Для Андроникова чрезвычайно естественно – общаться с людьми. Он может рассказывать не только из телестудии, не только в концертном зале. Он может рассказывать, придя в редакцию газеты или журнала по каким-то своим делам (скажем, идет его статья) и увидев перед собой три пары заинтересованных глаз сотрудников редакции. И если только его попросить, если только он почувствует, что действительно хотят его слушать, – он будет рассказывать, позабыв о своих делах. А потом спохватится и скажет: «О, я же обо всем забыл, опоздал, у меня ведь такси внизу тикает!»

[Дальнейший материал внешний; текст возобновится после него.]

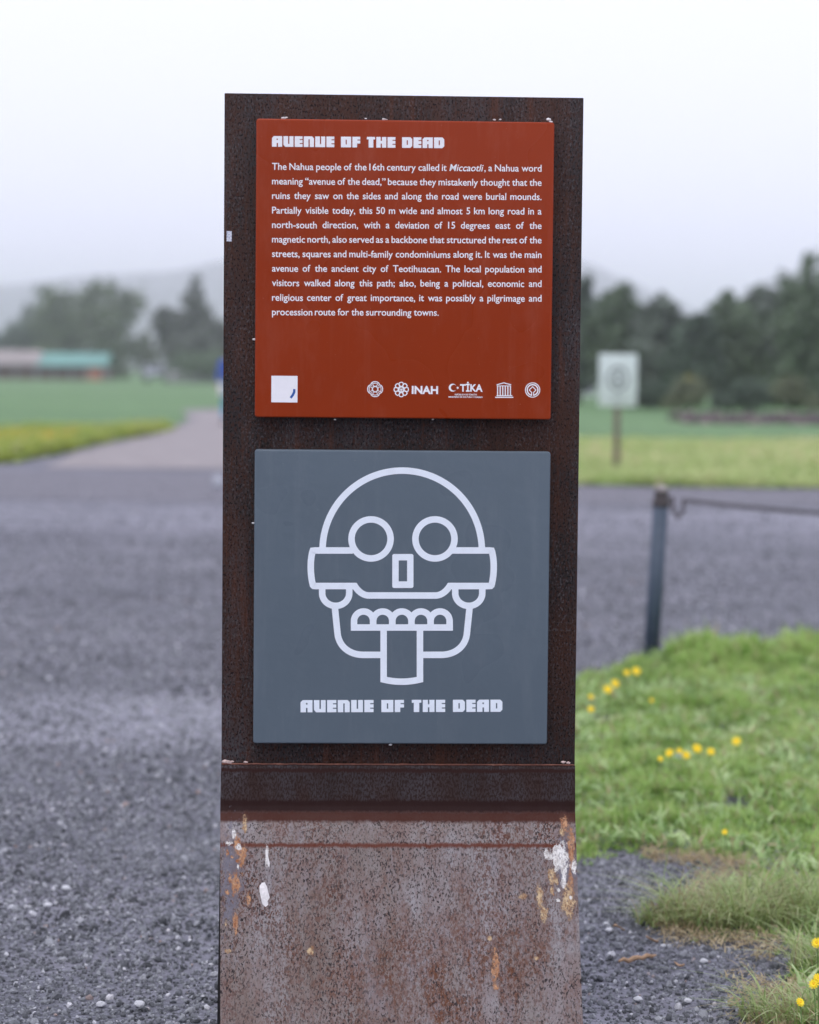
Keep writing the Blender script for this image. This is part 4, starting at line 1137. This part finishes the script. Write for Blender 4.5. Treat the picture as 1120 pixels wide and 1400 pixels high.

Он может рассказывать даже в автобусе. Так было, например, во время Второго Пушкинского праздника поэзии, который проходил под «эгидой Андроникова» как председателя организационного комитета. Большая группа писателей, советских и зарубежных, совершила в те июньские дни увлекательнейшую поездку на автобусах из Москвы в Новгород, дальше в Псков, из Пскова в село Михайловское, затем в Ленинград. И появляясь, как «хозяин», то в одном автобусе, то в другом, осведомившись о здоровье и состоянии духа, он вдруг начинал рассказывать, обращаясь то к одному, то к другому. Поводом для этого «вечера устных рассказов на колесах днем» мог послужить чей-то вопрос или чья-то просьба, «прочитанная» в глазах. Андроников с удовольствием шел навстречу и, забыв об усталости (много забот лежало на нем в те дни), рассказывал одну историю за другой – и «Римскую оперу», и про Соллертинского, и как дирижировал Гаук, и «Четыре часа из жизни Блока», конечно, в чуть новой вариации, чуть иначе, чем в концерте (я несколько раз слышал в его исполнении этот дивный, захватывающий дух рассказ, звучащий как прекрасная чистая песня).